Supplied entries =>
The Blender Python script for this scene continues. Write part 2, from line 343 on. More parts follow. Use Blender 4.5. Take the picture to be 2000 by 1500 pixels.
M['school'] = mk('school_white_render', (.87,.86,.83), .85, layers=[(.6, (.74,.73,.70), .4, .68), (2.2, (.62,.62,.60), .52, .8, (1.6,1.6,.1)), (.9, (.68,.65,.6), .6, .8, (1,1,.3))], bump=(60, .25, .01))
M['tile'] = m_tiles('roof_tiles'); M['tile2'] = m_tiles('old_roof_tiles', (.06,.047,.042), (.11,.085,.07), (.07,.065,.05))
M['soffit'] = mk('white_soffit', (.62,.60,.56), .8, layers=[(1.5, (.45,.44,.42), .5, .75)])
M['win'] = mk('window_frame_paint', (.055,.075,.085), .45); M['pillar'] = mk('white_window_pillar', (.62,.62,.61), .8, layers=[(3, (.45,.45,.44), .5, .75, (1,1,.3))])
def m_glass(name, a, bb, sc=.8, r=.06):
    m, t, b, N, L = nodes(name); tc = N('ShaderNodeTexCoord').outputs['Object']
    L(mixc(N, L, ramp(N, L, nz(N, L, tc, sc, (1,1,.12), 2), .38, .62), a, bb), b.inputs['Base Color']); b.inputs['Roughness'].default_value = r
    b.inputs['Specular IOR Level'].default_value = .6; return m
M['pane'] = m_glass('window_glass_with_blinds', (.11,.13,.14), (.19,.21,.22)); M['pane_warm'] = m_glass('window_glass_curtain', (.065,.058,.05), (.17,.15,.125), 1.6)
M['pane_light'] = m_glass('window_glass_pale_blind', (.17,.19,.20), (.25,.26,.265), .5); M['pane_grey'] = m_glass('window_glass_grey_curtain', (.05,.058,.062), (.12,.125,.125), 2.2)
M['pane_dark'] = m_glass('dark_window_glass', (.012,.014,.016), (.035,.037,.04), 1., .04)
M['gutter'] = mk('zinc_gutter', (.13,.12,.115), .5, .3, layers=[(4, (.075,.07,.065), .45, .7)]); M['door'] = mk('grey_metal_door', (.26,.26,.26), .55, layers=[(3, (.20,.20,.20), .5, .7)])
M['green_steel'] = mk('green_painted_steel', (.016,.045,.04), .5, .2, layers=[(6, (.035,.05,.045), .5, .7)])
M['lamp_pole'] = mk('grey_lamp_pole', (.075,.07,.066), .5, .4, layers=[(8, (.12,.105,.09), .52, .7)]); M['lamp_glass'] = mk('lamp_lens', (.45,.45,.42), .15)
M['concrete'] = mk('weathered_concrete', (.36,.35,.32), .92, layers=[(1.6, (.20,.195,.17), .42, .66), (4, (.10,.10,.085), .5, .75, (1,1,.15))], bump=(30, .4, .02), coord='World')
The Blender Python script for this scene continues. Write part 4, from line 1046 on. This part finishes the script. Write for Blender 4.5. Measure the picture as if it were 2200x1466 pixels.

Work required => Copy every line of the listing containing the string "continues".

Written reply =>
The Blender Python script for this scene continues. Write part 2, from line 343 on. More parts follow. Use Blender 4.5. Take the picture to be 2000 by 1500 pixels.
The Blender Python script for this scene continues. Write part 4, from line 1046 on. This part finishes the script. Write for Blender 4.5. Measure the picture as if it were 2200x1466 pixels.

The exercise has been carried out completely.